Kabel Deutschland posts net loss on Vodafone takeover

11 Nov 2013

German cable operator Kabel Deutschland, which is in the process of being bought by UK-based Vodafone Group, has announced its financial results for the three months ended 30 September 2013, reporting a 4.0% increase in revenues to EUR471.2 million (USD629.6 million) from EUR452.9 million in the year-ago period. Growth was primarily driven by a 16.9% year-on-year rise in ‘Internet and Phone’ revenues to EUR181 million, while TV turnover was relatively stable at EUR290 million, mainly due to a reduction of carriage fees from public broadcasters. Adjusted EBITDA for the three months to end-September 2013 reached EUR232.3 million, up 8.9% from EUR213.3 million twelve months earlier. Kabel Deutschland posted a net loss of EUR129.3 million compared to a net profit of EUR61.1 million in the year-ago quarter, due to a negative net income effect of EUR206 million from the Vodafone transaction. Last month the British company announced that it had completed the voluntary public takeover offer Kabel Deutschland and now holds 76.57% of the cableco’s share capital.

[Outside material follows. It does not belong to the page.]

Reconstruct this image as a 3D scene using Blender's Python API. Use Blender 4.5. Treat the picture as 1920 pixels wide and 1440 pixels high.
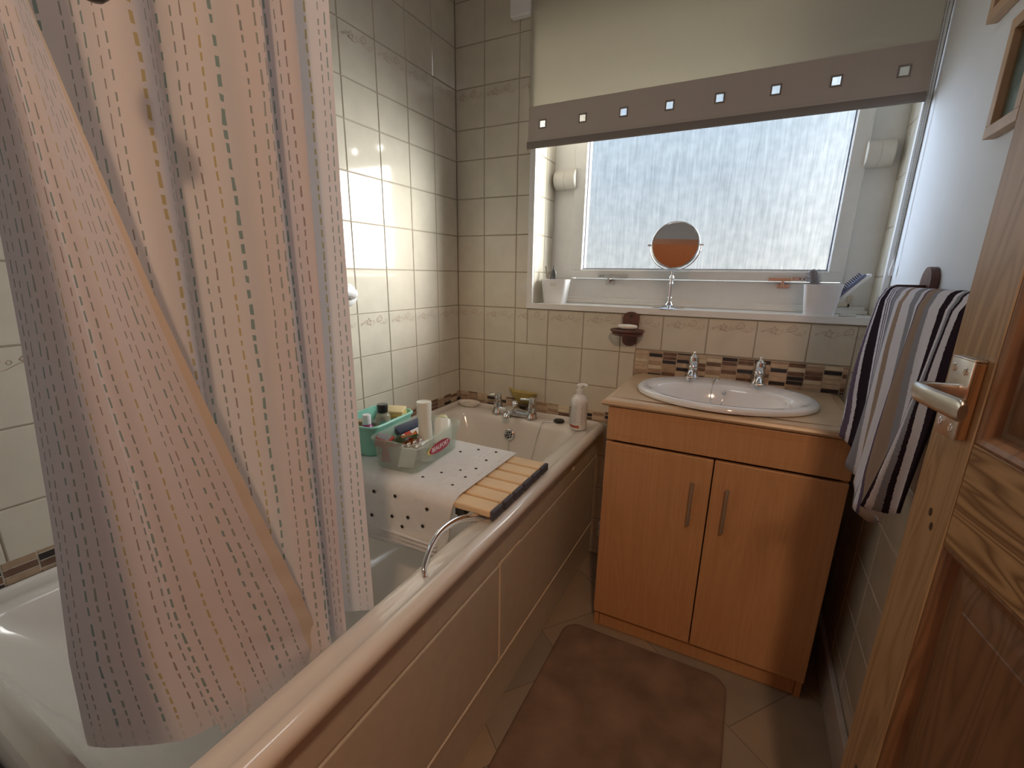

In operational terms, Kabel Deutschland reported a total of 14.554 million revenue generating units (RGUs) at 30 September 2013, up 5.5% year-on-year, with growth driven by strong demand for new premium TV, internet and telephony services. These services accounted for 6.114 million of total RGUs (up from 5.201 million a year earlier). The number of internet RGUs reached 1.995 million at the end of September 2013, up 21.2% from 1.657 million a year earlier, while telephony RGUs grew 19.6% from 1.681 million to 1.970 million over the same period. Premium TV RGUs totalled 2.149 million at the end of Q2 2013/14, up from 1.863 million year-on-year.